Work to do. Quote from the first line below through the line that contains "o = line('centre_line', xa, xb, CEN, .10", both included, and leave the pictures out.

Material.
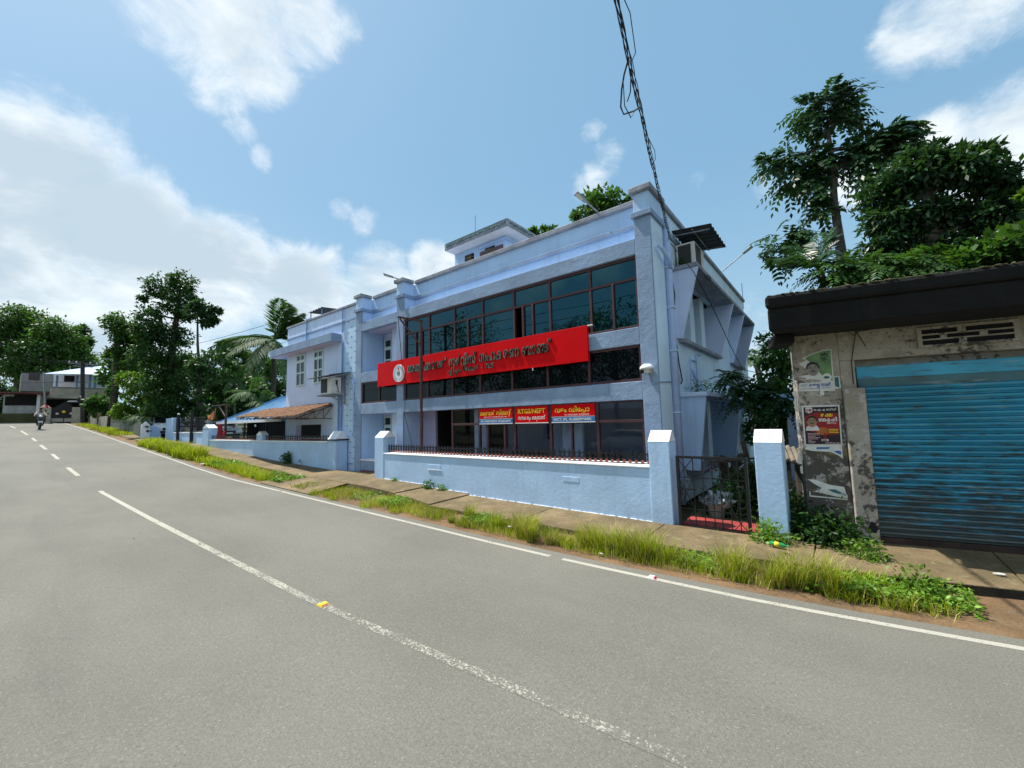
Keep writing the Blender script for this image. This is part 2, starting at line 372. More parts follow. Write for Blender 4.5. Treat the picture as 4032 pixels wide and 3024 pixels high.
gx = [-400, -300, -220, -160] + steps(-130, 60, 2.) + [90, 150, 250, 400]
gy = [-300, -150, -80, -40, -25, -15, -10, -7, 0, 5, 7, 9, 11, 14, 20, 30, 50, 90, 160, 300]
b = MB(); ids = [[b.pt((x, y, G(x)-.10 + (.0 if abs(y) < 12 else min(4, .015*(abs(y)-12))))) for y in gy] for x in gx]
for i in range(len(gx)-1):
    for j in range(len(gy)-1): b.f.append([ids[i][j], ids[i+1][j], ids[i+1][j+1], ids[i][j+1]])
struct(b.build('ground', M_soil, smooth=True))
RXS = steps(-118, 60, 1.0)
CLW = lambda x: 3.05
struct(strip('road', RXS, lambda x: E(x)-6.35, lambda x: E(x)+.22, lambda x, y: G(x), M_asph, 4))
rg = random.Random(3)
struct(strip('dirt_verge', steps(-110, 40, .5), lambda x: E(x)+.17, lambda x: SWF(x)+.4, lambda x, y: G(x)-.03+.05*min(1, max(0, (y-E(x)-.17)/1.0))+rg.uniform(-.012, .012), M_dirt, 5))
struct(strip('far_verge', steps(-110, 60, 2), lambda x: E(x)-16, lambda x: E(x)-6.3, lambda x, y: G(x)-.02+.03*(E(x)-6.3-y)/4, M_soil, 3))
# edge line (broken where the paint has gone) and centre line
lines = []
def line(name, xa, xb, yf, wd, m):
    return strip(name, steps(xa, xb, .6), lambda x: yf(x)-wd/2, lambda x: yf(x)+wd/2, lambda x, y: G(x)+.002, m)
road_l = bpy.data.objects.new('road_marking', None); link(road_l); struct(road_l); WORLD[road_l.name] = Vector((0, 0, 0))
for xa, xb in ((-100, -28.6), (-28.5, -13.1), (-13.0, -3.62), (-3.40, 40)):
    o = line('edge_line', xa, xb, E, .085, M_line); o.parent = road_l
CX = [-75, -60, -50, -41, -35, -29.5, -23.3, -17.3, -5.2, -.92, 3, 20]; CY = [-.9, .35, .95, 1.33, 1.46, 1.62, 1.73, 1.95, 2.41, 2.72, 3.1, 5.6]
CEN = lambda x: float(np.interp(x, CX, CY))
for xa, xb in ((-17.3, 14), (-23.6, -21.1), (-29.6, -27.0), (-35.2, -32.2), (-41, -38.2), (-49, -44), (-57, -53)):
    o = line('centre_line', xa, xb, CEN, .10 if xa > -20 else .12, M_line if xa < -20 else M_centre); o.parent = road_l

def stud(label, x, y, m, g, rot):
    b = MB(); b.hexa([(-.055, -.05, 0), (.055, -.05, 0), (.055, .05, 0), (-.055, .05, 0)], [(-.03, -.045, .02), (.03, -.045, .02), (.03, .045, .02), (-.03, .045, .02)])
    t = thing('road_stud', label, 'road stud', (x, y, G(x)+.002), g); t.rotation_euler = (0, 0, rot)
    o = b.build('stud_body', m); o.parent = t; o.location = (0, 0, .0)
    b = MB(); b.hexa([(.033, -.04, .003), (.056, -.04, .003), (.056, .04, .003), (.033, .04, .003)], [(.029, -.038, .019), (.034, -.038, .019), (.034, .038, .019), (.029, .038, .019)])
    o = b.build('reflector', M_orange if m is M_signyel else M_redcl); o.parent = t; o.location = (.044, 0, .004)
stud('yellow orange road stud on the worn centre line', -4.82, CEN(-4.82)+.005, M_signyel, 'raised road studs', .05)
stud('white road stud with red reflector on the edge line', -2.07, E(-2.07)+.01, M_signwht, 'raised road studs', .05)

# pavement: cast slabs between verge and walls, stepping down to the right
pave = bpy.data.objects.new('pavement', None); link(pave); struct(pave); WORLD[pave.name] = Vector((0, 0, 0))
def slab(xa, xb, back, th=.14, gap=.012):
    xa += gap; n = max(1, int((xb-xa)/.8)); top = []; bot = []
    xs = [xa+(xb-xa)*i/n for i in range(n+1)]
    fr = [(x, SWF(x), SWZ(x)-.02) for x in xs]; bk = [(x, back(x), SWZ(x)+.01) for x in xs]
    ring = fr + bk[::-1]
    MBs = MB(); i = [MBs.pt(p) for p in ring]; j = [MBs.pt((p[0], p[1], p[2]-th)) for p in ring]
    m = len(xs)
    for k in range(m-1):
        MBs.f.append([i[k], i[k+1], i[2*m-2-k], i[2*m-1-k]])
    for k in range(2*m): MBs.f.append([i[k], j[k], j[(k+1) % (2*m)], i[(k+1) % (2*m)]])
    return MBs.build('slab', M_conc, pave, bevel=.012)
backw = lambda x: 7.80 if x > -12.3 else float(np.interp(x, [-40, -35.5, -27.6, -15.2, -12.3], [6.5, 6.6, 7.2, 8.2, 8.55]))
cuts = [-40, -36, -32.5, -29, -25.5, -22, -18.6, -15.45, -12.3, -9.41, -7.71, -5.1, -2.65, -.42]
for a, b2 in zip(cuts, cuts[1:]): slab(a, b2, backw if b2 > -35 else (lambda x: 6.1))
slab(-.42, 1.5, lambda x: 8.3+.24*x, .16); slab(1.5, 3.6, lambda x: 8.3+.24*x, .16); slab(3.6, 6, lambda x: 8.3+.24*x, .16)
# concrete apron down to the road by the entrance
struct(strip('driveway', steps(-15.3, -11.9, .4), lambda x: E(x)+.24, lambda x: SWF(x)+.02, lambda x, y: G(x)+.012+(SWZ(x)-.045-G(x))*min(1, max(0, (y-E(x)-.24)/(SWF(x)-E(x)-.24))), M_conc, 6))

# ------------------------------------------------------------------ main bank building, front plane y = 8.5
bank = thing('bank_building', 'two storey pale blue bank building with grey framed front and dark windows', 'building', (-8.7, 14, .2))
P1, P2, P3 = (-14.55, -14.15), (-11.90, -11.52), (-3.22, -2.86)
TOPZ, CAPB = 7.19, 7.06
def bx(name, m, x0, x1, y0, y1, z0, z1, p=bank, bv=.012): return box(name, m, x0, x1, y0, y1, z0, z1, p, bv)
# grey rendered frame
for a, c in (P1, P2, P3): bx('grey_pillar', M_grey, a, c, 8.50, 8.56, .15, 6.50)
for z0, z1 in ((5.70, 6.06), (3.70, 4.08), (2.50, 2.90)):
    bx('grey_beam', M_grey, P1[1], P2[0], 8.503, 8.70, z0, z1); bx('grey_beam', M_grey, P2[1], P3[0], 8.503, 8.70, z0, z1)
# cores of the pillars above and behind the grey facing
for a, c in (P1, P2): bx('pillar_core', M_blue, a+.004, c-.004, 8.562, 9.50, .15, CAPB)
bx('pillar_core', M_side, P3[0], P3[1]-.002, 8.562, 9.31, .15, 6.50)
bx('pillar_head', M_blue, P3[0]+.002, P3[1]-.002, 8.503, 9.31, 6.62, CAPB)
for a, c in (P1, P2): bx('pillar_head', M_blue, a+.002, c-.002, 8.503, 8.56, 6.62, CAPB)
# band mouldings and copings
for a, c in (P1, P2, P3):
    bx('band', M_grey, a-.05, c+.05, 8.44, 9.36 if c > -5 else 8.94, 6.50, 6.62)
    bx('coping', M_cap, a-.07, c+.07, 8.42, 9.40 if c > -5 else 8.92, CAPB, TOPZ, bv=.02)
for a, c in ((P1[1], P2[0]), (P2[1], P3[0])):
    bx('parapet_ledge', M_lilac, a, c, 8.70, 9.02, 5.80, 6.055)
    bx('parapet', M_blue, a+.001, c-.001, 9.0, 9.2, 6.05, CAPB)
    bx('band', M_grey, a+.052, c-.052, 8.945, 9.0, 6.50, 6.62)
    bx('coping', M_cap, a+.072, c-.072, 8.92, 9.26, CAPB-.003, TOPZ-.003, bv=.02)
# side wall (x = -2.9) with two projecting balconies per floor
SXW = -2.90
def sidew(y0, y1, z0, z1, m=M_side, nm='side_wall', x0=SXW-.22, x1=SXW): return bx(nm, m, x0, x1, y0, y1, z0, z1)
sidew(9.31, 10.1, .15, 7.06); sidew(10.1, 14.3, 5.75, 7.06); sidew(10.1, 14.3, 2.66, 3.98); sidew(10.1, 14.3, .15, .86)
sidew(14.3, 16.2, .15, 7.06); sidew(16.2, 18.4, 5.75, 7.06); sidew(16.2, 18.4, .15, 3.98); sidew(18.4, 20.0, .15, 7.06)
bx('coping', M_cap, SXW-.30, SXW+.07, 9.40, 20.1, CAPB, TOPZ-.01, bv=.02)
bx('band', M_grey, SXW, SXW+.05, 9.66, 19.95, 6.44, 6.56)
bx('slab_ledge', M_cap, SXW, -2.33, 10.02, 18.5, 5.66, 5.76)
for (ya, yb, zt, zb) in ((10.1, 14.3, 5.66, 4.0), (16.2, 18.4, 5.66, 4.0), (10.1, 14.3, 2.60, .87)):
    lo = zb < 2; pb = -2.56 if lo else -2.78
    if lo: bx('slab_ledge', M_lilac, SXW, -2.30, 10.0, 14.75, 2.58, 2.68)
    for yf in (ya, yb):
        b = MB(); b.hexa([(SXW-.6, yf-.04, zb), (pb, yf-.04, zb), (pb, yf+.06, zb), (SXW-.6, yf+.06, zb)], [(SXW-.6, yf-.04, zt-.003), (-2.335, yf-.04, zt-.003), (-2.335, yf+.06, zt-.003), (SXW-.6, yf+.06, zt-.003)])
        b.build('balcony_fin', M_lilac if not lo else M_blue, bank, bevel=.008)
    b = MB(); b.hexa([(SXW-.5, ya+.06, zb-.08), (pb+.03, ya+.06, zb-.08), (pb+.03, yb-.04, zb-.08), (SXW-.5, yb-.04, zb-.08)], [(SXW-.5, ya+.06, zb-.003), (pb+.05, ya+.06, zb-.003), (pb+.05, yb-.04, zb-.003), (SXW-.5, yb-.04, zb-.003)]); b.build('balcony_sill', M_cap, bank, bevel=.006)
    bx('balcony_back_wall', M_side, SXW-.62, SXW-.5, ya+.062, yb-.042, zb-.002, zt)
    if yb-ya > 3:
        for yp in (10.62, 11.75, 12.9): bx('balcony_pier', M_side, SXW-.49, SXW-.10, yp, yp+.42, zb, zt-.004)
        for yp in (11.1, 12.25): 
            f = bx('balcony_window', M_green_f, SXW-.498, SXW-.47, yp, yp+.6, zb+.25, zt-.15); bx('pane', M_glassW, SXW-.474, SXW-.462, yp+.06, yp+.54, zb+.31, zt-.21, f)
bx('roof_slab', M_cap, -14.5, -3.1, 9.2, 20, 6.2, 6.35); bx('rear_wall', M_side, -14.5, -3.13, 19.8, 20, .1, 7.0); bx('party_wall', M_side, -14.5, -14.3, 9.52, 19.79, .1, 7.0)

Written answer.
Keep writing the Blender script for this image. This is part 2, starting at line 372. More parts follow. Write for Blender 4.5. Treat the picture as 4032 pixels wide and 3024 pixels high.
gx = [-400, -300, -220, -160] + steps(-130, 60, 2.) + [90, 150, 250, 400]
gy = [-300, -150, -80, -40, -25, -15, -10, -7, 0, 5, 7, 9, 11, 14, 20, 30, 50, 90, 160, 300]
b = MB(); ids = [[b.pt((x, y, G(x)-.10 + (.0 if abs(y) < 12 else min(4, .015*(abs(y)-12))))) for y in gy] for x in gx]
for i in range(len(gx)-1):
    for j in range(len(gy)-1): b.f.append([ids[i][j], ids[i+1][j], ids[i+1][j+1], ids[i][j+1]])
struct(b.build('ground', M_soil, smooth=True))
RXS = steps(-118, 60, 1.0)
CLW = lambda x: 3.05
struct(strip('road', RXS, lambda x: E(x)-6.35, lambda x: E(x)+.22, lambda x, y: G(x), M_asph, 4))
rg = random.Random(3)
struct(strip('dirt_verge', steps(-110, 40, .5), lambda x: E(x)+.17, lambda x: SWF(x)+.4, lambda x, y: G(x)-.03+.05*min(1, max(0, (y-E(x)-.17)/1.0))+rg.uniform(-.012, .012), M_dirt, 5))
struct(strip('far_verge', steps(-110, 60, 2), lambda x: E(x)-16, lambda x: E(x)-6.3, lambda x, y: G(x)-.02+.03*(E(x)-6.3-y)/4, M_soil, 3))
# edge line (broken where the paint has gone) and centre line
lines = []
def line(name, xa, xb, yf, wd, m):
    return strip(name, steps(xa, xb, .6), lambda x: yf(x)-wd/2, lambda x: yf(x)+wd/2, lambda x, y: G(x)+.002, m)
road_l = bpy.data.objects.new('road_marking', None); link(road_l); struct(road_l); WORLD[road_l.name] = Vector((0, 0, 0))
for xa, xb in ((-100, -28.6), (-28.5, -13.1), (-13.0, -3.62), (-3.40, 40)):
    o = line('edge_line', xa, xb, E, .085, M_line); o.parent = road_l
CX = [-75, -60, -50, -41, -35, -29.5, -23.3, -17.3, -5.2, -.92, 3, 20]; CY = [-.9, .35, .95, 1.33, 1.46, 1.62, 1.73, 1.95, 2.41, 2.72, 3.1, 5.6]
CEN = lambda x: float(np.interp(x, CX, CY))
for xa, xb in ((-17.3, 14), (-23.6, -21.1), (-29.6, -27.0), (-35.2, -32.2), (-41, -38.2), (-49, -44), (-57, -53)):
    o = line('centre_line', xa, xb, CEN, .10 if xa > -20 else .12, M_line if xa < -20 else M_centre); o.parent = road_l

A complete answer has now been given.